They can't, it seems. Too many architectural changes, it was said - which is a crying shame, in my opinion. It complicates the transition for veterans, and limits the flexibility of Lightwave as an all-purpose render tool. The old render engine is still quite outstanding for a lot of work, in particular for animation. The path tracer: not so much at this point. In a year or two it will have improved, hopefully.
The older render engine kept me bound to Lightwave for a long time. The new path tracer, while it has potential, is unfinished and simply can't compete with what is currently available. The old render engine has unique advantages which sets it apart from all the path tracers in the market. LW 2018 lost that advantage - just one more in a long list of path tracers. And one without a GPU option, which is BAD. No other way stating this.

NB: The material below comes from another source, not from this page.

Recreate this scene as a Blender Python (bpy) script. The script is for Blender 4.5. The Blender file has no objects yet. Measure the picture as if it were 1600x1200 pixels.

The lack of GPU support is a mistake. Not sure if NT devs will be able to remedy this - programmers are hard to find for GPU render coding, and harder to hold on to. Aside from this, the render engine code must be rewritten from scratch for GPU rendering, so I don't see this happen - might in a year or four, but probably never. And established path tracers have been adding or are in the process of adding simultaneous hybrid GPU/CPU rendering.
LW 2018's new path tracer lacks a number of features, is still unfinished, and the lack of GPU support make it a somewhat lackluster proposition. At this point I still feel the 'old' Lightwave render engine stands out more as a competitive render engine for production work.
I still don't understand the need for NT to re-invent the wheel. Cycles or ProRender could have been integrated instead. But hey, time will tell.